Nathan Roach

Nathan Roach

Nathan Roach  //  An attorney and technologist, Mr. Roach maintains an active intellectual property law and litigation practice focused on helping inventors, innovators, and startups avoid trouble, protect their IP, and stay focused on transforming their field of endeavor.

As a former programmer and active entrepreneur, Mr. Roach also seeks to build new solutions to today's problems. Some past tech highlights include:

1999: Employee #19 @ Rackspace.com
2002: Co-Founder of Litigation Dynamics Inc.
2007: Involved with the Supreme Court of Texas Webcasting Project and the St. Mary's Technology Courtroom Project
2008/9: Guest lecturer, St. Mary's University Advanced Trial Advocacy course.

May 6 / 5:00pm

Is The iPad A Threat To E-Readers Like Amazon's Kindle?
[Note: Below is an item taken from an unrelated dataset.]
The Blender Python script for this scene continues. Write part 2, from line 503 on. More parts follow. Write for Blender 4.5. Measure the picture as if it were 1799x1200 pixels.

IPad's Versatility Threatens to Sideline E-Readers
By Olga Kharif

Internet retailer Amazon.com ... may need to write a new chapter for the Kindle in the face of fierce competition from Apple's iPad ... analysts have said the iPad would likely take a bite out of sales of dedicated e-book readers such as Amazon's popular Kindle ... Wall Street analysts are already slicing their forecasts for Kindle sales.

Charlie Wolf, a senior analyst ... cut his forecast for Kindle sales this year, settling on [2.5 million units, down from 3.6 million]. "It's not a compelling product," he says of the Kindle , because Apple's iPad offers more features, such as the ability to play video, plus a more compelling design ...

consumers dumping Kindles for iPads

To keep pace with consumers' heightened expectations ... Susan Kevorkian, an analyst at market researcher IDC, says Amazon needs to update the Kindle with a color screen and replace its buttons with touchscreen capabilities. "They absolutely need a color screen—the sooner the better," she says ...

The above linked article proposes that the iPad has so changed the playing field that the Kindle is "not a compelling product". But, this view is too narrow-minded in its outlook and thus misses out on the true Kindle-iPad issue.

In other words: its not about the hardware.

The Kindle isn't really a piece of e-book reading hardware. It's a platform. I don't have access to Amazon's sales data, but I'd surmise that the iPad has actually increased sales of Kindle Books, not decreased them. Amazon customers can buy rent Kindle Books through the desktop Kindle reader, the iPhone Kindle reader, the hardware Kindle devices, and now the iPad Kindle reader.

Apple has done what they do well - attack the top of the market. But just as the iMac didn't do away with generic PCs, the iPad isn't going to dispose of dedicated e-Readers. The iPhone still hasn't supplanted media-rich mobile phones except among consumers willing and able to pay the "Apple Tax".

The Kindle hardware simply needs to evolve to better reach those people who won't shell out for Apple-premium products. I never owned a Kindle hardware reader, and probably never will. But I did install the Kindle app on my iPad and iPhone. Thus, Amazon has gained a customer where they wouldn't have previously were it not for the iPad.

Amazon's big-picture challenge is going to be keeping their software ahead of the curve and preserving a better reading experience than iBooks. Amazon can also win on price/licensing if they choose. Amazon's MP3 store and iTunes both sell music, but Amazon's offering tends to be priced better and have greater compatibility than iTunes tracks.

The big threat that remains is not Apple's hardware, but their contracts. Today's antitrust laws may be written in a way that fails to address the anti-competitive powers of App Stores and EULAs, but that's a topic for another day. Were Apple to decide to kick Amazon off their platform as they recently did with Adobe's Flash, then Amazon will face a more significant problem.